Laskey, a Harvard graduate, said he’s always been befuddled on how he could know the cost of gasoline within a penny or two without having any idea whether his home was efficient.

“The only thing that we get that’s personalized about our home energy use is a bill from the utility. The bill is effectively inscrutable,” he said.

“I’ve looked at Canadian bills, too, so I know they’re equally inscrutable. The only thing that’s a clear take-home message is ‘here’s what you owe and here’s where you send the cheque.”’

To that end, Laskey and fellow Positive Energy founder Dan Yates began approaching utility companies with an idea on how to breed a better informed energy customer.

The company’s consumption reports allow customers to see if they are using more or less energy than their neighbours.

No names or addresses are used in the reports and the neighbours classification is broken down into two categories.

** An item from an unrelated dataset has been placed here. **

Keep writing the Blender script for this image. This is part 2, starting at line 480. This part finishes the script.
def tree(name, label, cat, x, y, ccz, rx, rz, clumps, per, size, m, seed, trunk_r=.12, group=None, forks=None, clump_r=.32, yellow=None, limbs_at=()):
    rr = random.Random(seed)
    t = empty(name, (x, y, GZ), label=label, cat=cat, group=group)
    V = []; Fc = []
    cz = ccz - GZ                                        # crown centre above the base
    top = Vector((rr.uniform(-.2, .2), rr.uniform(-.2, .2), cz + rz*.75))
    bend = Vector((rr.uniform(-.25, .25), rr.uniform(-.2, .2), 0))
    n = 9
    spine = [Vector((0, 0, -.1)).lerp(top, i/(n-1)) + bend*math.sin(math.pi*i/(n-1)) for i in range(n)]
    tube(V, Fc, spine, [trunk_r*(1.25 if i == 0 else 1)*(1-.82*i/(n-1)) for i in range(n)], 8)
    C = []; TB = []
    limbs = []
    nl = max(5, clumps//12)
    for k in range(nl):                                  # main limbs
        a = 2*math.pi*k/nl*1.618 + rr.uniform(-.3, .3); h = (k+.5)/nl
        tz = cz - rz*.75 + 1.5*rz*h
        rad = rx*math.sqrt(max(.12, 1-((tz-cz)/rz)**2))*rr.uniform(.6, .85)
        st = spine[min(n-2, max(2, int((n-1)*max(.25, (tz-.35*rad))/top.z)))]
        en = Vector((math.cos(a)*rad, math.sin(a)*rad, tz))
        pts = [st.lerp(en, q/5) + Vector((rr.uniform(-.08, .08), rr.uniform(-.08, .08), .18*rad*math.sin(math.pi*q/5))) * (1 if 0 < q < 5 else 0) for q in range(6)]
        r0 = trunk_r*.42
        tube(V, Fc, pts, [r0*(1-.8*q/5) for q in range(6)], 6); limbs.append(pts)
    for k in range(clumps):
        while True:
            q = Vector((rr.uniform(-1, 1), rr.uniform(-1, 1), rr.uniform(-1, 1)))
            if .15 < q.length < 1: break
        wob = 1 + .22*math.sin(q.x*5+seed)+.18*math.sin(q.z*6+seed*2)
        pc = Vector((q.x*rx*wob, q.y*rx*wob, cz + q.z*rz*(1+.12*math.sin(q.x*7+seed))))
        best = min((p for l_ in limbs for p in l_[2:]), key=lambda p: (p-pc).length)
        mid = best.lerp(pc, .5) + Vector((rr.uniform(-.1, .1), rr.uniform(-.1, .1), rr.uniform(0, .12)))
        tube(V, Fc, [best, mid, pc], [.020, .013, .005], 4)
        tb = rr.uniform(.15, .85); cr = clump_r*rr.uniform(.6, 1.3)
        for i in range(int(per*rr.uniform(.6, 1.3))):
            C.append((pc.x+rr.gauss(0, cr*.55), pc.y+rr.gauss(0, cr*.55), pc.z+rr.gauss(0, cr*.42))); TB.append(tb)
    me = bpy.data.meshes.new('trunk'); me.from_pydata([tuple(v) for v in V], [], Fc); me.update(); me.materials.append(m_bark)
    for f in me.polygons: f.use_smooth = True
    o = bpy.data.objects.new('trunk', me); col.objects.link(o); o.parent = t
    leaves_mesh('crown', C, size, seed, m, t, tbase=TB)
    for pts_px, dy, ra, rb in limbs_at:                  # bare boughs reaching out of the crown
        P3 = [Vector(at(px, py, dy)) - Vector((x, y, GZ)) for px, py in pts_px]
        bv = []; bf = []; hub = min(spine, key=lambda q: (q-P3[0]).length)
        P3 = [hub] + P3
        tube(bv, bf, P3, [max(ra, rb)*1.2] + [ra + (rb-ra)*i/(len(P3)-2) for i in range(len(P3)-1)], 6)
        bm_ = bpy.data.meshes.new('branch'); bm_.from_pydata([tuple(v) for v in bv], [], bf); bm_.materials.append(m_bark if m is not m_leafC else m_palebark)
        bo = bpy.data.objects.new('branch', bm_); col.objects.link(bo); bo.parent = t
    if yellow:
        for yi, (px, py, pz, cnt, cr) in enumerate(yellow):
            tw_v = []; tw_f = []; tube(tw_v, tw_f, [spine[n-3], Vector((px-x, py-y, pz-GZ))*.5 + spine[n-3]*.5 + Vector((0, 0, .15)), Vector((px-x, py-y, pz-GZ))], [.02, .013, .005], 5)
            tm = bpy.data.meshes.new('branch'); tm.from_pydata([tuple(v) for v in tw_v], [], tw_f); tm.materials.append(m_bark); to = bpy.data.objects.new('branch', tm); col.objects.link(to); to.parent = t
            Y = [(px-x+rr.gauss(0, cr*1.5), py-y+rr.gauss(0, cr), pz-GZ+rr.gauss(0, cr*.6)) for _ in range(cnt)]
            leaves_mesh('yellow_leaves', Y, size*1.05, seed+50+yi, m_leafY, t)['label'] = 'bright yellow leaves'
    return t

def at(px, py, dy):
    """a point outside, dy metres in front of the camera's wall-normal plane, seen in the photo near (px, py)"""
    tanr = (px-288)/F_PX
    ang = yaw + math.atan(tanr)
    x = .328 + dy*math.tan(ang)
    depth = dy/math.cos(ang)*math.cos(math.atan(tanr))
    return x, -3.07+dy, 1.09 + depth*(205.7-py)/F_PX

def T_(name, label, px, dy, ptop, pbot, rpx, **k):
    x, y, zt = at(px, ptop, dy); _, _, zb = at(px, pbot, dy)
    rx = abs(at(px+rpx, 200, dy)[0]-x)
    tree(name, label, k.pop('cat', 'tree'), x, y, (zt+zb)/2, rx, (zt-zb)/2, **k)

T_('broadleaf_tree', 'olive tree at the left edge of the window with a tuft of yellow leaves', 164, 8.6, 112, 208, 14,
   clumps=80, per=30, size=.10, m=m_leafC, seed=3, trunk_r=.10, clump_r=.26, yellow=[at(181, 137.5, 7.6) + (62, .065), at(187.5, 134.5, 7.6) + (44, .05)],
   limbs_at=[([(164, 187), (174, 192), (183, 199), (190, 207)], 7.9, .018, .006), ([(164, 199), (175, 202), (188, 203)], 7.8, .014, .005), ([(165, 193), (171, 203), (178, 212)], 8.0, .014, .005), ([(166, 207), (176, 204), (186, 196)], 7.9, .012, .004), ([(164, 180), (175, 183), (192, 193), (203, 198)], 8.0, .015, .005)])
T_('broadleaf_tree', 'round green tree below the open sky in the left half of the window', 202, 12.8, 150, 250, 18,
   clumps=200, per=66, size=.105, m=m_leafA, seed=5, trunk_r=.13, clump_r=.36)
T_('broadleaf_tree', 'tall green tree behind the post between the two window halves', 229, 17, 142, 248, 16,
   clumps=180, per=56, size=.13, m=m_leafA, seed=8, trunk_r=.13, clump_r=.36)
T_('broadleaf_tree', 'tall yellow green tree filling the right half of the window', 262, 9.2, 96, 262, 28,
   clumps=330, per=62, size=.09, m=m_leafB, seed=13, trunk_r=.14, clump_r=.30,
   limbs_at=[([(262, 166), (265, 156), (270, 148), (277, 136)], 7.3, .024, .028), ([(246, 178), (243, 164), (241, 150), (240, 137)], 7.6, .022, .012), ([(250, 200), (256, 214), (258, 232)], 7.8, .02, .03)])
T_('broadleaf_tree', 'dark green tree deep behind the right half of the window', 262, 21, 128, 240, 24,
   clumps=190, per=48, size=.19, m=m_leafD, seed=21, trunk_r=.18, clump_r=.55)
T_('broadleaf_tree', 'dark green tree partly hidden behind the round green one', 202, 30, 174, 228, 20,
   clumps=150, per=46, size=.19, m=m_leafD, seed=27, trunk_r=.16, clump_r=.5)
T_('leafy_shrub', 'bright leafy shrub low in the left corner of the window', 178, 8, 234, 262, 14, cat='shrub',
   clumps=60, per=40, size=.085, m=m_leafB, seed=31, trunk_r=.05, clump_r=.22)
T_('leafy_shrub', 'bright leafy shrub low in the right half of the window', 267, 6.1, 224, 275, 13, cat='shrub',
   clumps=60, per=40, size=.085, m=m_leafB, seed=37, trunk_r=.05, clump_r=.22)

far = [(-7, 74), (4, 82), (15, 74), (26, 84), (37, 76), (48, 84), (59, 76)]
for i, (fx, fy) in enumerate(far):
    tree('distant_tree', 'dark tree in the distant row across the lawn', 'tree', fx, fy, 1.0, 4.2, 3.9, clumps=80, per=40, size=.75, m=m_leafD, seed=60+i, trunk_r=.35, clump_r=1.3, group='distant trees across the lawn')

The “all neighbours” category consists of 100 nearby homes that are similar in size and “efficient neighbours” consists of the most efficient 20 per cent from those homes.

Customers are graded as great, which earns them two smiley faces on the bill; good, which earns one smiley face; or below average, which gets none.

Sacramento’s Alexandra Crawford said her district initially gave those receiving the below average designation a frowning face, though that was scrapped when some customers complained.

The home energy reports track the customer’s progress from year to year and offer personalized tips on how to further conserve.

Laskey said Positive Energy is currently in talks with a handful of Canadian firms, though he wouldn’t specify which since negotiations are ongoing.

But Toronto Hydro spokeswoman Tanya Bruckmueller confirmed her company’s interest.

“It is something that we’re definitely looking at but we still haven’t made a decision or (reached) a consensus on how to proceed,” she said.

Laskey said Positive Energy will deliver its reports to more than one million American homes by the end of the year, and he’s hopeful the first set of Canadian reports will go out by the beginning of next year.

He said research is still underway to determine exactly why the reports have proven so successful in curbing energy use, but Crawford said she’s heard a number of different reasons from Sacramento residents.

“There are customers that respond to being less than average (in comparison to their neighbours) in any area in their life, and then they want to raise their game,” she said.

“And there are some customers who have clearly responded to the personal comparisons and wanting to do better than they themselves did the year before.”

Crawford said she’s even fielded calls from some customers who had no idea what a kilowatt hour was until the detailed reports arrived in their mailbox.

“They felt less a sense of competition as being glad they had finally been given a point of reference.”

Sacramento was the first district to introduce the ranking system in April 2008. Of the company’s 550,000 customers, 35,000 currently receive the reports as part of a pilot program.

Rebekah Anderson, spokeswoman for Puget Sound Energy, said the reports, which come in a separate envelope, currently reach 40,000 of her company’s randomly selected customers.